Written request:
Repeat the listing below word for word, stopping after the line that contains "R = math.radians".

Exercise input:
··········
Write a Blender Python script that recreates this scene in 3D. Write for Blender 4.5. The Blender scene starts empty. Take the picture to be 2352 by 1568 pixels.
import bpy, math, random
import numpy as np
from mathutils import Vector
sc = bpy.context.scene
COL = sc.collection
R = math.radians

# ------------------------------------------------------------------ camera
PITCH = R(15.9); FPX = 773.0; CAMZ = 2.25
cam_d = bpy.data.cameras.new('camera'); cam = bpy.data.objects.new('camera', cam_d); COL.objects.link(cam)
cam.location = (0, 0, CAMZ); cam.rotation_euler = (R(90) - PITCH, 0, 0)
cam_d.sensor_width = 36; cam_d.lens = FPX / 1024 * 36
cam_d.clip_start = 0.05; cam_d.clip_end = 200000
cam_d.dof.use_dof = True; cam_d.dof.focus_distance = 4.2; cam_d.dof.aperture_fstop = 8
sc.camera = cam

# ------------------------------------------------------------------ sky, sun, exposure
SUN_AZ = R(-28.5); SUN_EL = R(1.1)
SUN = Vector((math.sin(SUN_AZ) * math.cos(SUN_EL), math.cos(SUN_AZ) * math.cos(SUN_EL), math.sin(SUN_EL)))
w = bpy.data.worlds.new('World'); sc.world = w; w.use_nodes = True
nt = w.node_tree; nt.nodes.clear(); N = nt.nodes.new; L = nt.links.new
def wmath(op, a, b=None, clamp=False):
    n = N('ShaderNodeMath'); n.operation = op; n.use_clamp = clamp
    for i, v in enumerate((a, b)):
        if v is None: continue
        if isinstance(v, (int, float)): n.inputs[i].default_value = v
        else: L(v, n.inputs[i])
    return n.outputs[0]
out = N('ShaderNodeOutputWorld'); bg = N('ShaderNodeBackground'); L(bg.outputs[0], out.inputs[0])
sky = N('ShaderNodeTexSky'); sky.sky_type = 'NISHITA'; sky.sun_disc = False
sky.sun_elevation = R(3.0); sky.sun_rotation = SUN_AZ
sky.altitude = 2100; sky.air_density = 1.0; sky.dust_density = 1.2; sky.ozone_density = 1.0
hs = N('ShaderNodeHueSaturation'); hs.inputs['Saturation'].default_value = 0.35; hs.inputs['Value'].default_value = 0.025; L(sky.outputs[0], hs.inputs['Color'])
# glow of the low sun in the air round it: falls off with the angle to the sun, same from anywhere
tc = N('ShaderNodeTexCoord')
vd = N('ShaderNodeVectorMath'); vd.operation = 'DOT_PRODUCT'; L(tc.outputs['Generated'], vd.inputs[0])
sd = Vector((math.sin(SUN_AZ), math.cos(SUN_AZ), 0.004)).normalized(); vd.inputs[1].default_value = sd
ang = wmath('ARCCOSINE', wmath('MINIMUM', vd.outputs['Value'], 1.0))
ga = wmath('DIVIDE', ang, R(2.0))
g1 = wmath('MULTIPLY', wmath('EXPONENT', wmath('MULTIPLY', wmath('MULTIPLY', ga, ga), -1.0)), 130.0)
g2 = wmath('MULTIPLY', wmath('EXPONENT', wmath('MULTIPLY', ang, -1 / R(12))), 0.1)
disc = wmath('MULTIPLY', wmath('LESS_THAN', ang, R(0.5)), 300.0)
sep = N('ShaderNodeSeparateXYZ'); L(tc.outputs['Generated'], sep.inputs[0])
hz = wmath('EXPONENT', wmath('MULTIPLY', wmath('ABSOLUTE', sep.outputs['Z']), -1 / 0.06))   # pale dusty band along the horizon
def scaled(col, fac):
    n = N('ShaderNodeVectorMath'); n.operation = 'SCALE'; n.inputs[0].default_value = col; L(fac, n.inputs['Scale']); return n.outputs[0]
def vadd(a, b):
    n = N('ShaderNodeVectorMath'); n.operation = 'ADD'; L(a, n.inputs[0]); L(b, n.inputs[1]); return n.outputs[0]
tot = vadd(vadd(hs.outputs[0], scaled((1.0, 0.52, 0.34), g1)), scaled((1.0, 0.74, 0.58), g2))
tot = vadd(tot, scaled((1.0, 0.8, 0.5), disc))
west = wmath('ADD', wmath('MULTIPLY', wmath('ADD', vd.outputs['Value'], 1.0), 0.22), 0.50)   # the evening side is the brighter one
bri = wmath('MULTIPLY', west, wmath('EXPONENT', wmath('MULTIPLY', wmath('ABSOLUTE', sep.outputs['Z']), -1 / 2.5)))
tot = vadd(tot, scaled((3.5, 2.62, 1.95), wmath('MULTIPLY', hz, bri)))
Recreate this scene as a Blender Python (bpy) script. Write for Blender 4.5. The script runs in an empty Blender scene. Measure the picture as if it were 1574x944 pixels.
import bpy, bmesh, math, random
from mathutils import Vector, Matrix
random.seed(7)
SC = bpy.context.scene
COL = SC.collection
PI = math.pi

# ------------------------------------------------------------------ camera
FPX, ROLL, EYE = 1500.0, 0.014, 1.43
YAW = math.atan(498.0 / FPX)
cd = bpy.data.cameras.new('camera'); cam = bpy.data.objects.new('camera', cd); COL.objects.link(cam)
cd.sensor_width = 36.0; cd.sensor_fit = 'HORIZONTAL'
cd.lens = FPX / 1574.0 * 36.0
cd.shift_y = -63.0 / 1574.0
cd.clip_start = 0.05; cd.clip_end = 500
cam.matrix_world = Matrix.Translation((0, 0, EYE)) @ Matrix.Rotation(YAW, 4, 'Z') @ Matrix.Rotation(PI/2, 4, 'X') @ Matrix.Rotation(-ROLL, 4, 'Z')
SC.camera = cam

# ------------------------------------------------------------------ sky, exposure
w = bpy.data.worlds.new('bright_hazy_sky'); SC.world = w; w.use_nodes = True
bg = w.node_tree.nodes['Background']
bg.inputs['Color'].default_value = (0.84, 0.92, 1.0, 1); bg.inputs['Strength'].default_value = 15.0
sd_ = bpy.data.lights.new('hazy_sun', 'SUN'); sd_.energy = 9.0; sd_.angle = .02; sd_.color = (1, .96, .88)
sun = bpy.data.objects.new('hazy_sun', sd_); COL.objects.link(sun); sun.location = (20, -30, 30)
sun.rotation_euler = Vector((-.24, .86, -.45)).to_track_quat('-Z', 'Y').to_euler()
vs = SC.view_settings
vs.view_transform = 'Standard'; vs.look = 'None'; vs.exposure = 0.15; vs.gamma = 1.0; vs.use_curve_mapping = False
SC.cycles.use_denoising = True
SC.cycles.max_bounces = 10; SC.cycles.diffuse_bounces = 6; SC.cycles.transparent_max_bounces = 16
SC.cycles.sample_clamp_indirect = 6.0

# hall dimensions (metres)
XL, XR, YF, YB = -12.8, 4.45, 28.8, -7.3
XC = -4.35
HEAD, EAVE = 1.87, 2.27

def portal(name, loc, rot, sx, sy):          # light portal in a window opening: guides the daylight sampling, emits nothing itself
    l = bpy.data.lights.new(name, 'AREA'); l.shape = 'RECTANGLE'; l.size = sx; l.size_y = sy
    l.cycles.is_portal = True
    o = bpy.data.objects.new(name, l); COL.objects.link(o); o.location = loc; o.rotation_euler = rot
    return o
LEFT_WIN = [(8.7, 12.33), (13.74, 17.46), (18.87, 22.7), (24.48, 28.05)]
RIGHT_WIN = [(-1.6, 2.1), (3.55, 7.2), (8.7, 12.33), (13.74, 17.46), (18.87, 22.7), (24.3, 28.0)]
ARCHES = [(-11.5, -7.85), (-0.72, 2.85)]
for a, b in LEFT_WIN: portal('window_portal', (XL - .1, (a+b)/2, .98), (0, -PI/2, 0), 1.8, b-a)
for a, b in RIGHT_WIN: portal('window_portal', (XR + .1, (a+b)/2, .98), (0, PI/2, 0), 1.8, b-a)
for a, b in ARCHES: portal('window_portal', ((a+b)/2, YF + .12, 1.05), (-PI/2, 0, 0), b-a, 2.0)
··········
Solution to the exercise:
Write a Blender Python script that recreates this scene in 3D. Write for Blender 4.5. The Blender scene starts empty. Take the picture to be 2352 by 1568 pixels.
import bpy, math, random
import numpy as np
from mathutils import Vector
sc = bpy.context.scene
COL = sc.collection
R = math.radians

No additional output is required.